In reply to Chive Talkin\':
It's an interesting subject and one I don't fully understand the in's and out's of. I headline sounds bad at first, but is it?So genuine questions from are.
If Bill gates never bothered inventing Windows or founding Microsoft and instead just got a local job in IT would the poorest half of the world be $75 billion better off? Likewise with Mark Zuckerberg and Facebook etc?
Is there wealth real and translatable? Someone 'worth' $50bn does not have 50bn time as much stuff as someone with $1. Most of their wealth is derived from the share values of the companies they own, these are intangible asserts who's value is determined by the market. Can the man worth billions on paper really translate that into pure goods and services? If some kids invents the possible next big thing in App's for example and some investors give him £1billion for 10% of his company, then he's sudden;y apparently worth £10bn, but all he's got is an idea and some code on a screen. All that value is speculation, people think it might do well and are betting it'll be worth more in the future. If that app gets realised and flops, that value disappears before it ever became anything.

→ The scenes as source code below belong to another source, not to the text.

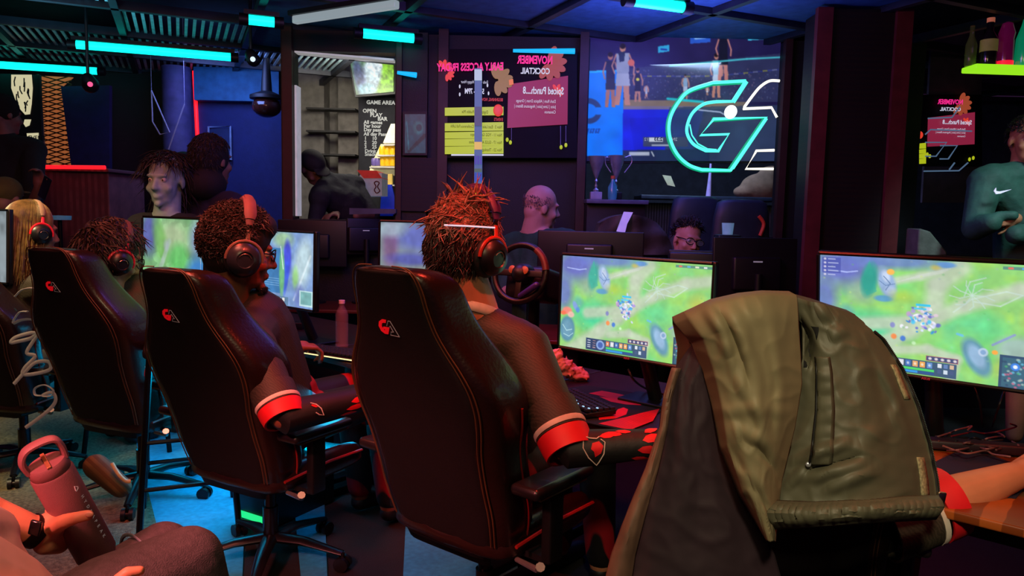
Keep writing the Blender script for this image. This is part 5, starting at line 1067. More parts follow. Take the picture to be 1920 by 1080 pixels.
# ------------------------------------------------------------------ game screens, painted as blurred coloured land
def land(h, w_, seed=1, left_dark=True, shift=0.0):
    p = Pic(h, w_, '#86cc6a'); n1, n2, n3 = vnoise(h, w_, 4, seed), vnoise(h, w_, 9, seed + 1), vnoise(h, w_, 22, seed + 2)
    p.blend(np.clip((n1 - .5) * 3, 0, 1) * .6, '#66d870'); p.blend(np.clip((n2 - .55) * 3, 0, 1) * .55, '#a6dc50'); p.blend(np.clip((.4 - n2) * 3, 0, 1) * .4, '#58c890')
    p.ell(.25, .62, .22, .20, '#30cc98', .8, .7); p.ell(.68, .52, .16, .18, '#3cd4a0', .5, .8)
    for pts, wd in (([(.02, 1.1), (.30, .78), (.42, .60), (.52, .42), (.53, .20), (.62, .05)], .11), ([(.20, .60), (.50, .52), (.64, .36), (.85, .20), (1.05, .14)], .085), ([(.36, .80), (.50, .76), (.62, .82), (.60, 1.0)], .06), ([(.30, .22), (.46, .14), (.56, .08)], .05)):
        p.line(pts, wd, '#b0c8a4', .75); p.line(pts, wd * .6, '#bccab2', .6)
    p.ell(.10, .10, .26, .26, '#5a62c0', .95, .7); p.ell(.34, .02, .30, .10, '#5a70c8', .8, .6); p.ell(.02, .40, .09, .26, '#5a68c0', .85, .6); p.ell(.20, .33, .09, .12, '#8aa898', .7, .7)
    p.line([(.04, .13), (.13, .145), (.18, .13)], .008, '#a8b8f8', .9)
    p.ell(.235, .20, .045, .18, '#2a9a8c', .95, .5, 8); p.poly([(.235, .03), (.20, .2), (.225, .34), (.27, .3)], '#30a890', .7); p.ell(.13, .50, .05, .09, '#58a8a8', .7, .6)
    p.ell(.315, .22, .045, .17, '#8aa8d4', 1, .35, -18); p.ell(.31, .16, .022, .07, '#c0d0ec', .9, .5, -18); p.ell(.33, .28, .03, .05, '#a8bce0', .9, .5); p.ell(.30, .355, .05, .035, '#4a90c8', .9, .4); p.ell(.38, .32, .07, .08, '#b0c838', .6, .8)
    p.line([(.30, .16), (.33, .22), (.31, .28)], .005, '#5a78a8'); p.line([(.28, .2), (.31, .24), (.35, .22)], .004, '#5a78a8')
    for i in range(5): p.line([(.36 + i * .02, .20 - i * .015), (.55 + i * .01, .10 - i * .012)], .004, '#c8d0c8', .6)
    p.ell(.56, .035, .05, .03, '#5a90d0', 1, .4); p.ell(.52, .06, .03, .03, '#e0b840', .6, .7)
    for a in range(0, 360, 40):
        c_, s_ = math.cos(R(a)), math.sin(R(a)); p.line([(.67, .27), (.67 + .05 * c_, .27 + .09 * s_), (.67 + .09 * math.cos(R(a + 14)), .27 + .12 * math.sin(R(a + 14)))], .006, '#b8d4c8', .75)
    p.line([(.60, .42), (.67, .30), (.80, .22), (.86, .24), (.78, .34), (.68, .32)], .008, '#c0d8cc', .7); p.line([(.64, .28), (.66, .16), (.72, .12)], .007, '#b8d4c8', .7)
    p.ell(.93, .42, .09, .16, '#d0c040', .6, .7); p.ell(.965, .50, .055, .16, '#7a90d4', 1, .3, 10); p.line([(.93, .56), (1.0, .38)], .010, '#e0e8ff', .9); p.line([(.95, .62), (1.0, .50)], .008, '#e0e8ff', .9)
    p.ell(.86, .68, .12, .14, '#9ab0b8', .8, .5); p.line([(.76, .66), (.84, .56)], .012, '#8090c8', .9); p.ell(.80, .85, .05, .14, '#c8b050', .4, .8)
    p.ell(.70, .78, .055, .20, '#5890a8', 1, .3, -28); p.ell(.70, .77, .035, .13, '#8ab0d4', 1, .4, -28); p.ell(.725, .73, .022, .04, '#b8cce8', .9, .2); p.ell(.725, .73, .012, .022, '#7aa0cc', 1, .2); p.line([(.62, .60), (.64, .61)], .014, '#60b8e0', .9)
    p.ell(.055, .80, .065, .16, '#4a86a0', 1, .25); p.ell(.055, .80, .048, .12, '#6498b4', .8, .4); p.line([(.02, .76), (.05, .82), (.09, .80)], .006, '#a8d8e0'); p.line([(.03, .86), (.07, .88), (.10, .84)], .005, '#a8d8e0')
    p.ell(.05, .60, .045, .05, '#f08070', 1, .4); p.ell(.08, .64, .03, .04, '#f8b8b0', .9, .4); p.ell(.02, .63, .03, .03, '#ff6040', .9, .5)
    p.ell(.11, .54, .02, .07, '#7a98e0', .9, .4, -30); p.ell(.13, .58, .02, .04, '#4a88d8', .9, .5)
    rs = np.random.RandomState(seed + 5)
    for i in range(70):
        x, y = rs.normal(.47, .035), rs.normal(.50, .055); p.ell(x, y, rs.uniform(.006, .016), rs.uniform(.008, .025), ['#40c0f0', '#d0d8ff', '#5a60c0', '#f0f0ff', '#2a88d8', '#a890d8', '#e0c8d8'][rs.randint(7)], .9, .5, rs.uniform(0, 180))
    p.rect(.445, .375, .505, .395, '#30c0e8'); p.rect(.435, .41, .49, .425, '#48c8f0'); p.ell(.415, .47, .015, .03, '#b890c8', .9, .5)
    p.ell(.345, .58, .014, .03, '#7a80c0', .95, .4); p.ell(.352, .68, .016, .03, '#f08040', .95, .4); p.ell(.392, .69, .015, .03, '#3a70d0', .95, .4); p.ell(.44, .72, .012, .02, '#c8f0c0', .8, .5)
    for i in range(60):      # speckle of bushes and stones
        x, y = rs.rand(), rs.rand(); p.ell(x, y, .008, .012, ['#58b060', '#c0e070', '#88c8a0', '#98a8b0'][i % 4], .35, .6)
    p.a *= (1 + .06 * (n3 - .5))[..., None]; p.mottle(.07, 14, seed + 8)
    # bars and small map
    p.rect(.20, .865, .625, .99, '#26406a', .92); p.rect(.205, .87, .33, .985, '#20345c'); p.ell(.305, .925, .032, .055, '#88a8e0', 1, .2); p.ell(.305, .925, .022, .038, '#3858a8', 1, .3)
    for i in range(6): p.rect(.345 + i * .031, .875, .368 + i * .031, .925, ['#e07848', '#d8d8e0', '#3868b8', '#e0a060', '#e8a048', '#5888c8'][i]); p.ell(.356 + i * .031, .90, .007, .015, '#f0f0f0', .7, .5)
    p.rect(.345, .935, .53, .955, '#40d060'); p.rect(.345, .96, .53, .98, '#2890e0'); p.rect(.46, .96, .53, .98, '#204888')
    for i in range(3):
        for j in range(2): p.rect(.545 + i * .025, .875 + j * .05, .562 + i * .025, .912 + j * .05, ['#d8e0e8', '#5878b0', '#d0b090', '#38507c', '#c8d8e8', '#384c78'][i + 3 * j])
    for i in range(4): p.rect(.212, .885 + i * .024, .232, .895 + i * .024, '#d8e0f0', .8); p.rect(.25, .885 + i * .024, .27, .892 + i * .024, '#f0b0a0', .7)
    p.rect(.495, .815, .63, .862, '#a84860', .9); p.rect(.498, .82, .627, .857, '#34406c'); [p.ell(.512 + i * .026, .838, .009, .014, '#f0e0e0', .9, .4) for i in range(5)]
    p.rect(.79, .73, 1, 1, '#1e3a60', .95); p.rect(.80, .75, 1, .99, '#2c5870'); 
    for i in range(90): p.ell(rs.uniform(.80, 1), rs.uniform(.75, .99), .008, .012, ['#40a068', '#9ab8b0', '#203c5c', '#58b0d0', '#c05878'][rs.randint(5)], .8, .5)
    p.ell(.85, .82, .02, .035, '#3078e0', 1, .2); p.ell(.85, .82, .010, .018, '#e8f0ff', 1, .3); p.line([(.90, .80), (.96, .80), (.96, .86), (.90, .86), (.90, .80)], .005, '#f0f4ff')
    p.rect(.78, .02, 1, .045, '#3a6a7a', .7); [p.rect(.80 + i * .05, .025, .82 + i * .05, .04, c, .9) for i, c in enumerate(('#f06050', '#58a8e8', '#f0f0d0', '#f0f0f0'))]
    p.a = np.clip(p.a * .93 + .10, 0, 1)
    return p
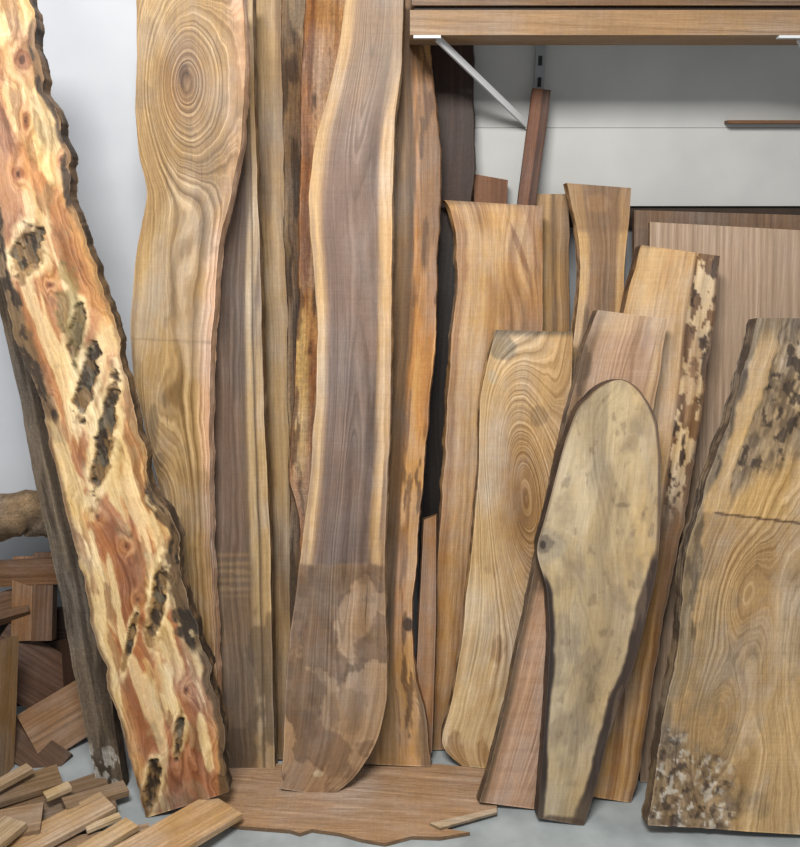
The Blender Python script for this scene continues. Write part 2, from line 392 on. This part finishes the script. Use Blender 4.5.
# ---- burl slab
def pA(s):
    bands(s, [(0, (208, 174, 122)), (.3, (224, 192, 138)), (.7, (218, 184, 130)), (1, (210, 174, 120))], .1)
    low = sstep(430, 560, s.y)
    c = sstep(0.02, .22, s.u)*sstep(1, .78, s.u)
    n = fbm(s.xa*.034+.8*fbm(s.xa*.05, s.y*.03, 33), s.y*.0085, 77, 5)+.17*low*c-.012
    tint(s, sstep(.44, .48, n)*.75, (200, 150, 98))
    tint(s, sstep(.49, .52, n)*(.6+.32*low)*c, (168, 110, 74))
    tint(s, sstep(.60, .68, n)*.6*c, (140, 90, 62))
    flame(s, .06, .010, .57, .63, (228, 198, 148), .8)
    flame(s, .09, .02, .62, .68, (138, 96, 64), .6, sd=29)
    grit(s, (150, 132, 100), .06, .03, .62, .7, .4, sd=53)
    s.h = s.h + 9*n
    for (x, y, rx, ry) in [(22, 60, 12, 16), (18, 174, 9, 10), (62, 160, 6, 8), (112, 365, 6, 8), (98, 516, 7, 7), (126, 546, 6, 6), (108, 300, 7, 5), (50, 285, 7, 6), (26, 120, 5, 14), (44, 30, 7, 10), (172, 575, 5, 8), (138, 600, 5, 6), (186, 690, 5, 7)]:
        blob(s, x, y, rx*1.6, ry*1.7, (196, 142, 94), a=.6, soft=.7, ringA=2.5)
        blob(s, x, y, rx*.7, ry*.7, (146, 92, 60), a=.8, nz=.4, nf=.1)
        blob(s, x, y, rx*.25, ry*.3, (80, 50, 36), a=.8)
    for (x, y, rx, ry) in [(118, 610, 4, 60), (96, 560, 4, 34), (196, 650, 6, 40), (170, 690, 4, 24), (205, 740, 5, 30), (116, 690, 4, 30)]:
        blob(s, x, y, rx, ry, (230, 200, 148), rot=-10, a=.9, nz=.5)
    for (x, y, rx, ry, r) in [(104, 440, 7, 58, -10), (86, 384, 7, 40, -14), (76, 332, 6, 28, -8), (158, 600, 6, 44, -8), (179, 735, 4, 20, -6), (152, 788, 6, 28, -8), (27, 252, 12, 26, -16), (130, 640, 3, 30, -12)]:
        blob(s, x, y, rx*2.0, ry*1.2, (234, 206, 154), rot=-r, a=.9, nz=.5, nf=.05, ringA=1.5)
        blob(s, x, y, rx*1.25, ry*1.0, (146, 112, 72), rot=-r, a=.9, nz=.7, nf=.09)
        m = blob(s, x, y, rx*.95, ry*.9, (62, 50, 38), rot=-r, nz=.9, nf=.13, soft=.4, dep=.010)
        grit(s, (134, 106, 72), .2, .06, .46, .56, .85, m)
        grit(s, (104, 98, 84), .15, .08, .58, .64, .7, m, sd=57)
    m = blob(s, 72, 318, 13, 40, (148, 130, 84), rot=-10, a=.6, nz=.8, nf=.08)
    grit(s, (92, 78, 50), .15, .05, .52, .6, .7, m)
    m = eband(s, 'R', 7, 20, 210, (124, 94, 64), .9, nz=.9); grit(s, (60, 48, 38), .15, .06, .5, .58, .9, m)
    m = eband(s, 'R', 4, 210, 480, (140, 108, 72), .7, nz=.9)
    m = eband(s, 'L', 12, 200, 420, (104, 82, 58), .85, nz=.8); grit(s, (50, 40, 32), .15, .06, .47, .57, .9, m)
    m = eband(s, 'R', 13, 480, 650, (104, 82, 58), .95, nz=1, ease=30); grit(s, (50, 42, 34), .15, .05, .46, .55, .9, m)
    grit(s, (214, 186, 140), .12, .06, .62, .68, .8, m, sd=52)
    eband(s, 'L', 3, 420, 830, (100, 74, 50), .7, nz=.9)
    m = eband(s, 'R', 7, 650, 830, (90, 70, 50), .85, nz=1)
slab("burl_slab", [(-60, -30), (-40, 60), (-30, 140), (-14, 220), (0, 280), (15, 340), (38, 395), (56, 465), (64, 500), (72, 535), (90, 610), (110, 690), (130, 758), (146, 818)],
     [(22, -30), (34, 20), (40, 60), (46, 90), (60, 120), (68, 150), (70, 180), (76, 215), (90, 255), (106, 295), (122, 350), (138, 430), (150, 480), (178, 535), (186, 600), (205, 655), (218, 700), (224, 740), (230, 792)],
     818, 2.02, .045, pA, seed=10, mat=M_burl, live=(4, 6), slope=.12, eo=(.001, .0), bark=((120, 96, 70), (62, 50, 40)), rnz=2, step=1.4, lf=.045, lo=5, rag=.010)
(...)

Is it a bit misleading? How have they worked out how much money the poorest people in the world have? Totting up the numbers its an average of $118.6 net worth per person for half the world. Mean how to they value someones wealth if all they own is a few rags on their back? Mean how many people have literally nothing? 100m, 500m, 1bn? You could have a headline which reads "homeless beggar with £2.65 in his cap is worth as much as the poorest 100 million people on earth!"
Would it make any difference? As I said, it gives the average worth of someone in the bottom half of the world a total worth of $118.6. If all these billionaires shutdown everything they did, cashed up everything (if it's even possible) and have every penny to the worlds poorest half, then everyone has an average worth of just $237.2, is that really going to change anything? It seems to me the problem is a lot bigger than a few people. It's more like the difference in wealth between the top 5-10% of the world and everyone else, but of course that affects us and we're not giving up out money.